Scene modeling code data →
::::
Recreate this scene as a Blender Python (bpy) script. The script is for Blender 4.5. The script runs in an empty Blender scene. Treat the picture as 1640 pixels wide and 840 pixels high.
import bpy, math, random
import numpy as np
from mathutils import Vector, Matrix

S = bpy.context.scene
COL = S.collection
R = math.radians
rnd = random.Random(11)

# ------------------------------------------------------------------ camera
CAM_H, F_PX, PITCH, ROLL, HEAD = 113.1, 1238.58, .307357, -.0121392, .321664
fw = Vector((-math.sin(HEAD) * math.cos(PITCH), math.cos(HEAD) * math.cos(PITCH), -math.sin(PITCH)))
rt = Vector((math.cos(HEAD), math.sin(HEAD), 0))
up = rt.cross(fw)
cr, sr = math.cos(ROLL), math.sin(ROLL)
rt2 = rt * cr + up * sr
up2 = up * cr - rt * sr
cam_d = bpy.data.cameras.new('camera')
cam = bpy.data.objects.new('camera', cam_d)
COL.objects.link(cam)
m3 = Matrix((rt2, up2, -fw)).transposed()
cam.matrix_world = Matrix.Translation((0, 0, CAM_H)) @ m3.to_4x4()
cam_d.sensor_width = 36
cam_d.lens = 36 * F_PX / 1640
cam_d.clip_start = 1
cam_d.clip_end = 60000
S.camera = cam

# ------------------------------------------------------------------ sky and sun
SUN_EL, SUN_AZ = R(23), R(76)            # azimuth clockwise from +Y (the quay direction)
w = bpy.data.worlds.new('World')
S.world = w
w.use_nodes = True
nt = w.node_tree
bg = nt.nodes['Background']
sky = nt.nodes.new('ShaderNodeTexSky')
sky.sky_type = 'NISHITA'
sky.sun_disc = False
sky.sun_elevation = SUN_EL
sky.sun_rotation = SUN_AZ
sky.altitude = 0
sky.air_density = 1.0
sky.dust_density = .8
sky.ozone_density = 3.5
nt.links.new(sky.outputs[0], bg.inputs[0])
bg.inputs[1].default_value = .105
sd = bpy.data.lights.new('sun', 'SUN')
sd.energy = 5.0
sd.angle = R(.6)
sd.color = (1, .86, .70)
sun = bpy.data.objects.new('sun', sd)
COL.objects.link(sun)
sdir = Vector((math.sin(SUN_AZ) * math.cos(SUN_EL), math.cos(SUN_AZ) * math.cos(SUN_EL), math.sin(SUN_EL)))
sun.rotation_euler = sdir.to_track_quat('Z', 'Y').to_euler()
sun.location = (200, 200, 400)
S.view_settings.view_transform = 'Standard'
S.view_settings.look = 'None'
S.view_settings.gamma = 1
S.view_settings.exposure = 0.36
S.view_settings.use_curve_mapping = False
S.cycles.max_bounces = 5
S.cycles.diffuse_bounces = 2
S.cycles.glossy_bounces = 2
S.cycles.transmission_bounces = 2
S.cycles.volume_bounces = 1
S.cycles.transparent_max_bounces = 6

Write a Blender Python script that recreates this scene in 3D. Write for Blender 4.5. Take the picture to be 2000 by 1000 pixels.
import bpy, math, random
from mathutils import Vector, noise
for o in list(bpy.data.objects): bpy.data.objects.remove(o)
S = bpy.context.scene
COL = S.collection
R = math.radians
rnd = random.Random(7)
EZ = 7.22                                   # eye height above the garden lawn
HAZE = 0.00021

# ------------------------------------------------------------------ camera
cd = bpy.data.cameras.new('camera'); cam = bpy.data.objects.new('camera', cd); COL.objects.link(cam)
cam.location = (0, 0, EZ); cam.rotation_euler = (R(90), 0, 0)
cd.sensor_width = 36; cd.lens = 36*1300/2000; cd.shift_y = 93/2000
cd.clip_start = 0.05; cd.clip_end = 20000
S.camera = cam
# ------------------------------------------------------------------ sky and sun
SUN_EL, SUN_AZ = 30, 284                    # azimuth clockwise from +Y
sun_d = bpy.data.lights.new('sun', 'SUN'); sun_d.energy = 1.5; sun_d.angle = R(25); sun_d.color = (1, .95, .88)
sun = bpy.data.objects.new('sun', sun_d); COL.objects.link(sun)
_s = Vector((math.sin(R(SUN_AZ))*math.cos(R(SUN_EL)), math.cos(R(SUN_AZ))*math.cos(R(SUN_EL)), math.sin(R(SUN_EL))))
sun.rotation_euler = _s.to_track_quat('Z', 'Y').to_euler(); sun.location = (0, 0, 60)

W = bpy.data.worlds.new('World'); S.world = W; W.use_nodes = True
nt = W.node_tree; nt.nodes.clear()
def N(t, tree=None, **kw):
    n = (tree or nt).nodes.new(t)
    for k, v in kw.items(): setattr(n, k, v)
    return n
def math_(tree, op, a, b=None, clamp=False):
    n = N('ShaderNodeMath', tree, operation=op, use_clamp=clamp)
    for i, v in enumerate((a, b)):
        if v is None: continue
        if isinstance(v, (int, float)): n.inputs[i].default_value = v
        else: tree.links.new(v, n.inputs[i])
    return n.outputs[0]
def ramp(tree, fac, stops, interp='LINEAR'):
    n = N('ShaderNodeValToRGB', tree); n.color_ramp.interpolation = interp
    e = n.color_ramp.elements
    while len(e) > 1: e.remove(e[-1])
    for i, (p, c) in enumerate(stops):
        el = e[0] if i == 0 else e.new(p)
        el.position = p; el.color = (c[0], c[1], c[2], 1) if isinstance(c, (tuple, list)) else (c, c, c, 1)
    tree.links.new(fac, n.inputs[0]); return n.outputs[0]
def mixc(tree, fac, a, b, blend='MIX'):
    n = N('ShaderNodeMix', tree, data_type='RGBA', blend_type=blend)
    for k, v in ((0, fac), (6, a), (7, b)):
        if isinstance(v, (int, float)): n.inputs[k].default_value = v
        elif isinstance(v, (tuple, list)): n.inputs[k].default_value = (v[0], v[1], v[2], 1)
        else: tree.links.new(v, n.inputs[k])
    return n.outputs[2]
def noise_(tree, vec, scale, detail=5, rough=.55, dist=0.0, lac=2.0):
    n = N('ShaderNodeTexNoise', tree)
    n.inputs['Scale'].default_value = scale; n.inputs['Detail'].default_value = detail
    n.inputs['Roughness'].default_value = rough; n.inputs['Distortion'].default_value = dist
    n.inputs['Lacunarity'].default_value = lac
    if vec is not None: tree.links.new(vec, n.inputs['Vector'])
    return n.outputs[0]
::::
From the opening line of the data above, please print each line as written up to and including the line that contains "rnd = random.Random(11)", and nothing more.

ANSWER FOR THIS EXERCISE →
Recreate this scene as a Blender Python (bpy) script. The script is for Blender 4.5. The script runs in an empty Blender scene. Treat the picture as 1640 pixels wide and 840 pixels high.
import bpy, math, random
import numpy as np
from mathutils import Vector, Matrix

S = bpy.context.scene
COL = S.collection
R = math.radians
rnd = random.Random(11)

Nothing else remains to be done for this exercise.